### SUPPLIED MATERIAL

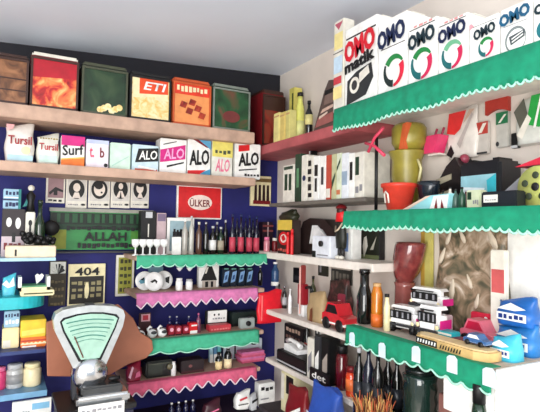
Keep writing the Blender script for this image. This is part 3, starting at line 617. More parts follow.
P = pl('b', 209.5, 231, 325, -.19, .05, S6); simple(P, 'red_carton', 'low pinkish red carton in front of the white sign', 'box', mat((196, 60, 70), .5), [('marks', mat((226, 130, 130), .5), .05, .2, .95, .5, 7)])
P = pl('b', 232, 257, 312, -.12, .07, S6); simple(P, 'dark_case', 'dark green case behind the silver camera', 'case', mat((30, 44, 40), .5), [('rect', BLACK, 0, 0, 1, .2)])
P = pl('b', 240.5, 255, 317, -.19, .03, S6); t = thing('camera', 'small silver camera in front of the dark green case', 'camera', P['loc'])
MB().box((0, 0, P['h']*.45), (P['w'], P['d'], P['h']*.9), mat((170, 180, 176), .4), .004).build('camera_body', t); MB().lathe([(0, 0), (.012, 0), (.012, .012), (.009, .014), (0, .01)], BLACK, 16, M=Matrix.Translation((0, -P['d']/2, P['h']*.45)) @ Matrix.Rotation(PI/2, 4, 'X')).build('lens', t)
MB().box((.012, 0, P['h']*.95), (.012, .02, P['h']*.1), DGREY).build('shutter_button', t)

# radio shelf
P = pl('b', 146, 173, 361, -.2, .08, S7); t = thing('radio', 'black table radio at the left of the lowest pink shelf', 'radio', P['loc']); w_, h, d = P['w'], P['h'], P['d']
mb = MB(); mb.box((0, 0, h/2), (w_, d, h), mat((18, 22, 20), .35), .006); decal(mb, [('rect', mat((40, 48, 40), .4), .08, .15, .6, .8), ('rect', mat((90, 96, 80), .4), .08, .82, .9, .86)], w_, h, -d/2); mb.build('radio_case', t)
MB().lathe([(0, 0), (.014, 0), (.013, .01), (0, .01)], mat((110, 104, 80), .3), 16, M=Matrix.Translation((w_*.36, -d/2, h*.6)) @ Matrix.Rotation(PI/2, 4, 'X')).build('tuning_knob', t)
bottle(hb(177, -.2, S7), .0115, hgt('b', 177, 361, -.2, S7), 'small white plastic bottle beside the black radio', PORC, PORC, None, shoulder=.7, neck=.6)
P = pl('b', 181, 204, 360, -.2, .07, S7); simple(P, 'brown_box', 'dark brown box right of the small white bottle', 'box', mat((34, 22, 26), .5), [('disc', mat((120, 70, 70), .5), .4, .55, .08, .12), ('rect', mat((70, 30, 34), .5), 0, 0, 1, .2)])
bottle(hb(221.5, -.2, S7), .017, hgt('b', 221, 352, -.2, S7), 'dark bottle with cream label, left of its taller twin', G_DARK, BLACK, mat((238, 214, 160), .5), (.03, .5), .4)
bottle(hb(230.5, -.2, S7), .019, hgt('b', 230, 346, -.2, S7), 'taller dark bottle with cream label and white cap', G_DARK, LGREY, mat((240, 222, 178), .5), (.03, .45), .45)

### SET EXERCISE
Could the lines from the top of the material through the line with "P['h']*.1), DGREY).build('shutter_button', t)" be repeated exactly, pictures left out?

### SOLUTION FOR THIS EXERCISE
Keep writing the Blender script for this image. This is part 3, starting at line 617. More parts follow.
P = pl('b', 209.5, 231, 325, -.19, .05, S6); simple(P, 'red_carton', 'low pinkish red carton in front of the white sign', 'box', mat((196, 60, 70), .5), [('marks', mat((226, 130, 130), .5), .05, .2, .95, .5, 7)])
P = pl('b', 232, 257, 312, -.12, .07, S6); simple(P, 'dark_case', 'dark green case behind the silver camera', 'case', mat((30, 44, 40), .5), [('rect', BLACK, 0, 0, 1, .2)])
P = pl('b', 240.5, 255, 317, -.19, .03, S6); t = thing('camera', 'small silver camera in front of the dark green case', 'camera', P['loc'])
MB().box((0, 0, P['h']*.45), (P['w'], P['d'], P['h']*.9), mat((170, 180, 176), .4), .004).build('camera_body', t); MB().lathe([(0, 0), (.012, 0), (.012, .012), (.009, .014), (0, .01)], BLACK, 16, M=Matrix.Translation((0, -P['d']/2, P['h']*.45)) @ Matrix.Rotation(PI/2, 4, 'X')).build('lens', t)
MB().box((.012, 0, P['h']*.95), (.012, .02, P['h']*.1), DGREY).build('shutter_button', t)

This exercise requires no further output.